Data shown>
━━━━━━
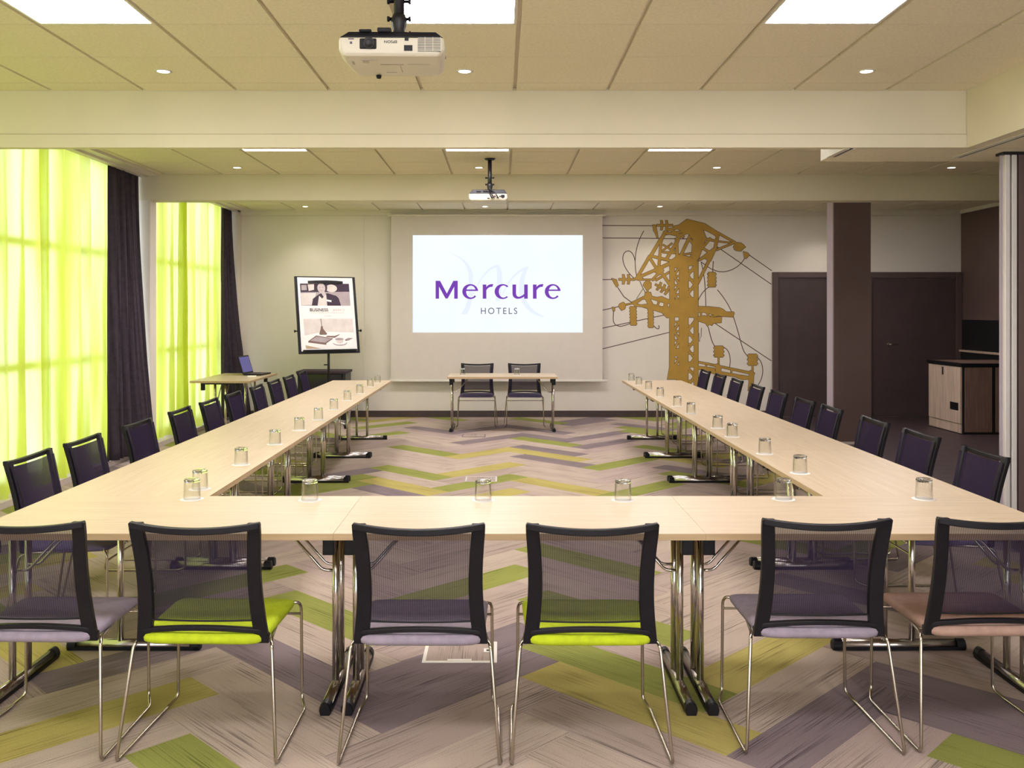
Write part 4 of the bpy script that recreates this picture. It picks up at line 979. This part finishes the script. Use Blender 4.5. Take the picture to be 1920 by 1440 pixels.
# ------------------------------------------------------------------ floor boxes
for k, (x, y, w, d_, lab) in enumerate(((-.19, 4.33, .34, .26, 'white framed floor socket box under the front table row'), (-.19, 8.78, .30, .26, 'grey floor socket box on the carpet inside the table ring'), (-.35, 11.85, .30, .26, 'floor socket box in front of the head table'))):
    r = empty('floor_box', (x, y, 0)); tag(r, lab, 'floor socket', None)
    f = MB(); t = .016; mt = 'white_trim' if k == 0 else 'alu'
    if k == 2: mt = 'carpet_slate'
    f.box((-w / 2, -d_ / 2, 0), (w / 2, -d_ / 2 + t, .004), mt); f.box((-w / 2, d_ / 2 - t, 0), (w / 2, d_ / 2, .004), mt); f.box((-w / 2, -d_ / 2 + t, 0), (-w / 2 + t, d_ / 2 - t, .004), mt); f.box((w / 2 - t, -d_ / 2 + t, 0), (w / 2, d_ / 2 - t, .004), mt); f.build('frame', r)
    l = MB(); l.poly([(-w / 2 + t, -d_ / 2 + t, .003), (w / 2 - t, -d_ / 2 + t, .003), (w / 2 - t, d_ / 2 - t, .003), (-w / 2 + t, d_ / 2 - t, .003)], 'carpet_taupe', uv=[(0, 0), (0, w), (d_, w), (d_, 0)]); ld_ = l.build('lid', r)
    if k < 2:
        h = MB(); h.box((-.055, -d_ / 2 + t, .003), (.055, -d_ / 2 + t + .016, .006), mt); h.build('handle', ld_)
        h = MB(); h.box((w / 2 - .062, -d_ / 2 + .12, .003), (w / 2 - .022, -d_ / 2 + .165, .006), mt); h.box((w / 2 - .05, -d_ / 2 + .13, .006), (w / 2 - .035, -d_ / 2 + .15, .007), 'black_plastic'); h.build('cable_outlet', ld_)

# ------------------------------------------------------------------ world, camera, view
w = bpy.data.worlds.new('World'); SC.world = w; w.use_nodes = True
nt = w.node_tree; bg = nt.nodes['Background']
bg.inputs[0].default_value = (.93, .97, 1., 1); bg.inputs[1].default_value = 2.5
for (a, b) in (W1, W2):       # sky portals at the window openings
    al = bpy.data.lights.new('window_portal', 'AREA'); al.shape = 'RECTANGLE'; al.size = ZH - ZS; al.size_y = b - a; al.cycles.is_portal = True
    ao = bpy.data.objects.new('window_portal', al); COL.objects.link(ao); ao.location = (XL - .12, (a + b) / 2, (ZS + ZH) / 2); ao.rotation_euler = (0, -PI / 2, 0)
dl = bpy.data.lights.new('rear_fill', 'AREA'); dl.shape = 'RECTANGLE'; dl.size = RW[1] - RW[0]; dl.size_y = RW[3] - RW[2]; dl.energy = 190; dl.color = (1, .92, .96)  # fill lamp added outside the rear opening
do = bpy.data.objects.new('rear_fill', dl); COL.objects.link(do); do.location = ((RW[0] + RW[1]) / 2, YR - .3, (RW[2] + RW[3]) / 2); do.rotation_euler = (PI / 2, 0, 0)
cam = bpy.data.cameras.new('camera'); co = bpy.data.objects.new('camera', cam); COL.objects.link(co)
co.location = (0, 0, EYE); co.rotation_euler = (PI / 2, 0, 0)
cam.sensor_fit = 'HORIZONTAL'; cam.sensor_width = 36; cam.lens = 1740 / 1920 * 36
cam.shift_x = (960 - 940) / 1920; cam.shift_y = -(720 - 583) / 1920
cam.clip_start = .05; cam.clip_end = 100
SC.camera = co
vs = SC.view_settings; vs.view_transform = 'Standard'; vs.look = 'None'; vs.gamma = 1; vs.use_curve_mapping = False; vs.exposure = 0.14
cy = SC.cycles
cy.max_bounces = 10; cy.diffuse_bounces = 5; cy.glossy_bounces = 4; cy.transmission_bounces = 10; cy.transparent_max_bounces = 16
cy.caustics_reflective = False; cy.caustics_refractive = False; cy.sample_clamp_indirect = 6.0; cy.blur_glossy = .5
━━━━━━
To be done> Every line above should be returned word for word, with the pictures left behind.

Result for this task>
Write part 4 of the bpy script that recreates this picture. It picks up at line 979. This part finishes the script. Use Blender 4.5. Take the picture to be 1920 by 1440 pixels.
# ------------------------------------------------------------------ floor boxes
for k, (x, y, w, d_, lab) in enumerate(((-.19, 4.33, .34, .26, 'white framed floor socket box under the front table row'), (-.19, 8.78, .30, .26, 'grey floor socket box on the carpet inside the table ring'), (-.35, 11.85, .30, .26, 'floor socket box in front of the head table'))):
    r = empty('floor_box', (x, y, 0)); tag(r, lab, 'floor socket', None)
    f = MB(); t = .016; mt = 'white_trim' if k == 0 else 'alu'
    if k == 2: mt = 'carpet_slate'
    f.box((-w / 2, -d_ / 2, 0), (w / 2, -d_ / 2 + t, .004), mt); f.box((-w / 2, d_ / 2 - t, 0), (w / 2, d_ / 2, .004), mt); f.box((-w / 2, -d_ / 2 + t, 0), (-w / 2 + t, d_ / 2 - t, .004), mt); f.box((w / 2 - t, -d_ / 2 + t, 0), (w / 2, d_ / 2 - t, .004), mt); f.build('frame', r)
    l = MB(); l.poly([(-w / 2 + t, -d_ / 2 + t, .003), (w / 2 - t, -d_ / 2 + t, .003), (w / 2 - t, d_ / 2 - t, .003), (-w / 2 + t, d_ / 2 - t, .003)], 'carpet_taupe', uv=[(0, 0), (0, w), (d_, w), (d_, 0)]); ld_ = l.build('lid', r)
    if k < 2:
        h = MB(); h.box((-.055, -d_ / 2 + t, .003), (.055, -d_ / 2 + t + .016, .006), mt); h.build('handle', ld_)
        h = MB(); h.box((w / 2 - .062, -d_ / 2 + .12, .003), (w / 2 - .022, -d_ / 2 + .165, .006), mt); h.box((w / 2 - .05, -d_ / 2 + .13, .006), (w / 2 - .035, -d_ / 2 + .15, .007), 'black_plastic'); h.build('cable_outlet', ld_)

# ------------------------------------------------------------------ world, camera, view
w = bpy.data.worlds.new('World'); SC.world = w; w.use_nodes = True
nt = w.node_tree; bg = nt.nodes['Background']
bg.inputs[0].default_value = (.93, .97, 1., 1); bg.inputs[1].default_value = 2.5
for (a, b) in (W1, W2):       # sky portals at the window openings
    al = bpy.data.lights.new('window_portal', 'AREA'); al.shape = 'RECTANGLE'; al.size = ZH - ZS; al.size_y = b - a; al.cycles.is_portal = True
    ao = bpy.data.objects.new('window_portal', al); COL.objects.link(ao); ao.location = (XL - .12, (a + b) / 2, (ZS + ZH) / 2); ao.rotation_euler = (0, -PI / 2, 0)
dl = bpy.data.lights.new('rear_fill', 'AREA'); dl.shape = 'RECTANGLE'; dl.size = RW[1] - RW[0]; dl.size_y = RW[3] - RW[2]; dl.energy = 190; dl.color = (1, .92, .96)  # fill lamp added outside the rear opening
do = bpy.data.objects.new('rear_fill', dl); COL.objects.link(do); do.location = ((RW[0] + RW[1]) / 2, YR - .3, (RW[2] + RW[3]) / 2); do.rotation_euler = (PI / 2, 0, 0)
cam = bpy.data.cameras.new('camera'); co = bpy.data.objects.new('camera', cam); COL.objects.link(co)
co.location = (0, 0, EYE); co.rotation_euler = (PI / 2, 0, 0)
cam.sensor_fit = 'HORIZONTAL'; cam.sensor_width = 36; cam.lens = 1740 / 1920 * 36
cam.shift_x = (960 - 940) / 1920; cam.shift_y = -(720 - 583) / 1920
cam.clip_start = .05; cam.clip_end = 100
SC.camera = co
vs = SC.view_settings; vs.view_transform = 'Standard'; vs.look = 'None'; vs.gamma = 1; vs.use_curve_mapping = False; vs.exposure = 0.14
cy = SC.cycles
cy.max_bounces = 10; cy.diffuse_bounces = 5; cy.glossy_bounces = 4; cy.transmission_bounces = 10; cy.transparent_max_bounces = 16
cy.caustics_reflective = False; cy.caustics_refractive = False; cy.sample_clamp_indirect = 6.0; cy.blur_glossy = .5